INSTRUCTIONS FOR THE TASK
Copy out every line exactly, passing over the pictures.

* START SUPPLIED MATERIAL *

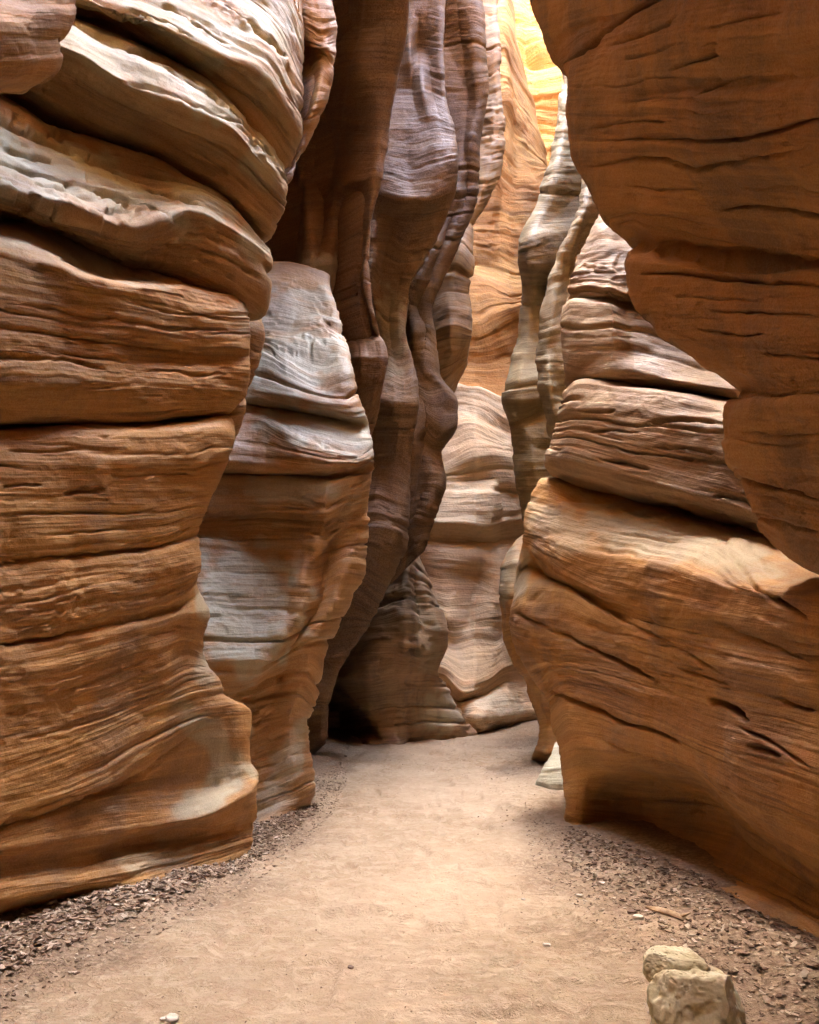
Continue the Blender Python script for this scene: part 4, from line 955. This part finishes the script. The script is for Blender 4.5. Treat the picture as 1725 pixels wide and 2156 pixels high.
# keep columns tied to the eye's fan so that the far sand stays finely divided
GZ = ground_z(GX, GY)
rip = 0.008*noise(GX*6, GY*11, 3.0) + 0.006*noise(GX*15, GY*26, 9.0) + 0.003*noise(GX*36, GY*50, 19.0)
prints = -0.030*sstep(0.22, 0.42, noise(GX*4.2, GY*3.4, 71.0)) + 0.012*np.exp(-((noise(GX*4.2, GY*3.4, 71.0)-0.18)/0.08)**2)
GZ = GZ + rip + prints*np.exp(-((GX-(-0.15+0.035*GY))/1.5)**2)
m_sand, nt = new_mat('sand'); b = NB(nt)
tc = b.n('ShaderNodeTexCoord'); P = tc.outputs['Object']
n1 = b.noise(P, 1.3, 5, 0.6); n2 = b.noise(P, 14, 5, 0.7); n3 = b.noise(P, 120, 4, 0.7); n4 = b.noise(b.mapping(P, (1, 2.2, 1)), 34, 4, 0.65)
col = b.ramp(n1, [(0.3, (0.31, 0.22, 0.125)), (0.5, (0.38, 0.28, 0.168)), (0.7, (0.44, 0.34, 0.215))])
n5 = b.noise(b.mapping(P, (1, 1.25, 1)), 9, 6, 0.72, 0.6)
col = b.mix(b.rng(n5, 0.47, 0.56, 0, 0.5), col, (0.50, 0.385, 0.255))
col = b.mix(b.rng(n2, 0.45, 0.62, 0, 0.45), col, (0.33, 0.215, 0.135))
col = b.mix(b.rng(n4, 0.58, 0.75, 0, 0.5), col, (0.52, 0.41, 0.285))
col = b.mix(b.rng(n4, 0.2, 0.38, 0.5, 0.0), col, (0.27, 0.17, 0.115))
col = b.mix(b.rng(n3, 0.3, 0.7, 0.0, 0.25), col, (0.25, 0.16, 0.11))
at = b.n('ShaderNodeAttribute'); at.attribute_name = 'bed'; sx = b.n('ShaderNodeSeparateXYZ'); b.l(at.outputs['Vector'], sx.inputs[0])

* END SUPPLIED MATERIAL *

TASK RESULT
Continue the Blender Python script for this scene: part 4, from line 955. This part finishes the script. The script is for Blender 4.5. Treat the picture as 1725 pixels wide and 2156 pixels high.
# keep columns tied to the eye's fan so that the far sand stays finely divided
GZ = ground_z(GX, GY)
rip = 0.008*noise(GX*6, GY*11, 3.0) + 0.006*noise(GX*15, GY*26, 9.0) + 0.003*noise(GX*36, GY*50, 19.0)
prints = -0.030*sstep(0.22, 0.42, noise(GX*4.2, GY*3.4, 71.0)) + 0.012*np.exp(-((noise(GX*4.2, GY*3.4, 71.0)-0.18)/0.08)**2)
GZ = GZ + rip + prints*np.exp(-((GX-(-0.15+0.035*GY))/1.5)**2)
m_sand, nt = new_mat('sand'); b = NB(nt)
tc = b.n('ShaderNodeTexCoord'); P = tc.outputs['Object']
n1 = b.noise(P, 1.3, 5, 0.6); n2 = b.noise(P, 14, 5, 0.7); n3 = b.noise(P, 120, 4, 0.7); n4 = b.noise(b.mapping(P, (1, 2.2, 1)), 34, 4, 0.65)
col = b.ramp(n1, [(0.3, (0.31, 0.22, 0.125)), (0.5, (0.38, 0.28, 0.168)), (0.7, (0.44, 0.34, 0.215))])
n5 = b.noise(b.mapping(P, (1, 1.25, 1)), 9, 6, 0.72, 0.6)
col = b.mix(b.rng(n5, 0.47, 0.56, 0, 0.5), col, (0.50, 0.385, 0.255))
col = b.mix(b.rng(n2, 0.45, 0.62, 0, 0.45), col, (0.33, 0.215, 0.135))
col = b.mix(b.rng(n4, 0.58, 0.75, 0, 0.5), col, (0.52, 0.41, 0.285))
col = b.mix(b.rng(n4, 0.2, 0.38, 0.5, 0.0), col, (0.27, 0.17, 0.115))
col = b.mix(b.rng(n3, 0.3, 0.7, 0.0, 0.25), col, (0.25, 0.16, 0.11))
at = b.n('ShaderNodeAttribute'); at.attribute_name = 'bed'; sx = b.n('ShaderNodeSeparateXYZ'); b.l(at.outputs['Vector'], sx.inputs[0])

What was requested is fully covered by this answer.